-- START Supplied material --

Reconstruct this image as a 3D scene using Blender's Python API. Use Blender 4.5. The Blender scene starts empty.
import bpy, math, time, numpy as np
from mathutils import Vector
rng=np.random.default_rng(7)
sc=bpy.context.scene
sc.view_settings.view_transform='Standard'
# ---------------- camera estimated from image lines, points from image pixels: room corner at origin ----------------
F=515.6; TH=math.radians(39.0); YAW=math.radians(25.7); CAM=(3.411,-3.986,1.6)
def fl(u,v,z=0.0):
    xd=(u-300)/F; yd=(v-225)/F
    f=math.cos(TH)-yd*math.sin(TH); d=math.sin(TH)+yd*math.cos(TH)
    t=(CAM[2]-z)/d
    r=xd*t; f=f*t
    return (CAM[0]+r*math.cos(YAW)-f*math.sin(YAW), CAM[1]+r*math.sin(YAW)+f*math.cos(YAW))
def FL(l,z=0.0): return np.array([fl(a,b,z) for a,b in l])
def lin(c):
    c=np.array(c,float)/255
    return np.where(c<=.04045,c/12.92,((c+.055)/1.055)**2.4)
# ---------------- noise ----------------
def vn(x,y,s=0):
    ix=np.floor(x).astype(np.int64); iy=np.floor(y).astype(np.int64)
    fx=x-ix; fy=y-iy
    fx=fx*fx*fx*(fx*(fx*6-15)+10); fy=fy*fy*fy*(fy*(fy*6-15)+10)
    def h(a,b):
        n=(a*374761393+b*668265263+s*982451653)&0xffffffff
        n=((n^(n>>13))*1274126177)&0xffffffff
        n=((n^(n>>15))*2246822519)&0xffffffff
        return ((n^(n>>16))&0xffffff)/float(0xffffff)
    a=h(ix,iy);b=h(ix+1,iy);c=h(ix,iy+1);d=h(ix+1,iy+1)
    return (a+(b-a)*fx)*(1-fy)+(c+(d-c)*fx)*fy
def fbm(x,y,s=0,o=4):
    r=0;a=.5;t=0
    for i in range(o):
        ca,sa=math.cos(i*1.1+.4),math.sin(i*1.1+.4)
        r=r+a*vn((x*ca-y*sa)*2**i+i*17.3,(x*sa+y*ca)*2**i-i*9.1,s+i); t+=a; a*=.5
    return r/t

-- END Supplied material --

▸ Work to complete: Once more, set down the full listing, verbatim.

▸ Answer to this task:
Reconstruct this image as a 3D scene using Blender's Python API. Use Blender 4.5. The Blender scene starts empty.
import bpy, math, time, numpy as np
from mathutils import Vector
rng=np.random.default_rng(7)
sc=bpy.context.scene
sc.view_settings.view_transform='Standard'
# ---------------- camera estimated from image lines, points from image pixels: room corner at origin ----------------
F=515.6; TH=math.radians(39.0); YAW=math.radians(25.7); CAM=(3.411,-3.986,1.6)
def fl(u,v,z=0.0):
    xd=(u-300)/F; yd=(v-225)/F
    f=math.cos(TH)-yd*math.sin(TH); d=math.sin(TH)+yd*math.cos(TH)
    t=(CAM[2]-z)/d
    r=xd*t; f=f*t
    return (CAM[0]+r*math.cos(YAW)-f*math.sin(YAW), CAM[1]+r*math.sin(YAW)+f*math.cos(YAW))
def FL(l,z=0.0): return np.array([fl(a,b,z) for a,b in l])
def lin(c):
    c=np.array(c,float)/255
    return np.where(c<=.04045,c/12.92,((c+.055)/1.055)**2.4)
# ---------------- noise ----------------
def vn(x,y,s=0):
    ix=np.floor(x).astype(np.int64); iy=np.floor(y).astype(np.int64)
    fx=x-ix; fy=y-iy
    fx=fx*fx*fx*(fx*(fx*6-15)+10); fy=fy*fy*fy*(fy*(fy*6-15)+10)
    def h(a,b):
        n=(a*374761393+b*668265263+s*982451653)&0xffffffff
        n=((n^(n>>13))*1274126177)&0xffffffff
        n=((n^(n>>15))*2246822519)&0xffffffff
        return ((n^(n>>16))&0xffffff)/float(0xffffff)
    a=h(ix,iy);b=h(ix+1,iy);c=h(ix,iy+1);d=h(ix+1,iy+1)
    return (a+(b-a)*fx)*(1-fy)+(c+(d-c)*fx)*fy
def fbm(x,y,s=0,o=4):
    r=0;a=.5;t=0
    for i in range(o):
        ca,sa=math.cos(i*1.1+.4),math.sin(i*1.1+.4)
        r=r+a*vn((x*ca-y*sa)*2**i+i*17.3,(x*sa+y*ca)*2**i-i*9.1,s+i); t+=a; a*=.5
    return r/t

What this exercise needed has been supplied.